My mother tells the story of pushing me or my sister Robyn up the main street in Howick only to have people cross the street, so as not to talk to the woman who was married to the strange Dark bloke who ran.

This was back in the mid-1950s, long before the exploits of Bill Baillie, Barry Magee, John Davies and Sir Peter Snell.

Their coach, Arthur Lydiard, was just a milkman in Mt Albert.

There was however an interest in running in Howick, firstly on the roads and then on the cross-country courses on local farms.

To give an idea of how obscure the sport was at the time, you needed a doctor’s certificate to enter road-running events like marathons, run in the heat of the day in summer.

I’m very proud to say my dad was a good runner and, as membership started to grow, the Howick club began to field teams in regional relays and, with a bit of unofficial coaching from him, began featuring in the results.

The HAAHC also catered for kids and started athletics nights on Wednesdays at club headquarters, Howick Domain.

Through the late 1960s, ’70s and ’80s, these nights would see the domain completely packed with children and adults regularly competing in sprint races, long and high jump, shot-put, discus, and even javelin.

Dad was involved in the administration of the club, serving terms as club captain, secretary, and president.
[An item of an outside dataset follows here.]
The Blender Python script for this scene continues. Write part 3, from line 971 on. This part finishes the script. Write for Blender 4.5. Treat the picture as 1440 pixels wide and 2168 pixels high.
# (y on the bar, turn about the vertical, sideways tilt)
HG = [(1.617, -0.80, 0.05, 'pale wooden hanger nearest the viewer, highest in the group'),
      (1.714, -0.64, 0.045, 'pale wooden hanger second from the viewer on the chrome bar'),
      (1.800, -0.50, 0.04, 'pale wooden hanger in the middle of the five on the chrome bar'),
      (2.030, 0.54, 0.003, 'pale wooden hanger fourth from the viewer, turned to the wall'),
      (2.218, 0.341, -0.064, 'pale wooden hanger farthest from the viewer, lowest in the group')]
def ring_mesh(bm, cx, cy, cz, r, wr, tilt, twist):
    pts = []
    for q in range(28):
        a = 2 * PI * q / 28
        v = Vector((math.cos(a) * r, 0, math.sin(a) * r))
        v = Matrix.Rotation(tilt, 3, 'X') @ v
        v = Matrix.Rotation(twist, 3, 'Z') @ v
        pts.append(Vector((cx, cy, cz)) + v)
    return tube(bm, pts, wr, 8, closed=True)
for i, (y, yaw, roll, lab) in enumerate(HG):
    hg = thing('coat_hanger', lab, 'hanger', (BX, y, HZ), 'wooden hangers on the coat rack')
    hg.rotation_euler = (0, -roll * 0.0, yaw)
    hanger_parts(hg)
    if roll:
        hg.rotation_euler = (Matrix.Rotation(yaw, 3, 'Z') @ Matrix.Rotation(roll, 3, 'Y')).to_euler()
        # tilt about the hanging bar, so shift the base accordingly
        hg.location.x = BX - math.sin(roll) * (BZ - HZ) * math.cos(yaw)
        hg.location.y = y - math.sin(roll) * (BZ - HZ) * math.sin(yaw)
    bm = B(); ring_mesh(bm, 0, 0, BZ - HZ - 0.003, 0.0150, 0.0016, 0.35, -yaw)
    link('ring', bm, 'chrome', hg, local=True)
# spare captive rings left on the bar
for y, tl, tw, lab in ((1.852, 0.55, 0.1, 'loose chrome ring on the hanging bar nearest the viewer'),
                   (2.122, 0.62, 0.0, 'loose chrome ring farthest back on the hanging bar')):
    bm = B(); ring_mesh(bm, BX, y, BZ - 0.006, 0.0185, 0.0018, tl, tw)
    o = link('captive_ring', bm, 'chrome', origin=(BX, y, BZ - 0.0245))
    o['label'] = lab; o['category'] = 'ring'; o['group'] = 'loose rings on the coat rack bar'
He also became the club’s delegate to Auckland Athletics and the club’s standout events were inter-club competitions.

A standout on the club’s calendar was the annual Howick 10-Mile Road Race, a brutal out and back course that started and finished at Howick Domain.

This event had some of the best runners in New Zealand in it and winning. Jack Foster, the 1974 Commonwealth Games marathon silver medallist, at 40, was one that triumphed over the rolling hills in a course record.

For his efforts, Dad was made a life member, but I always thought my Mum should have got the same honour as she was beside him all the way.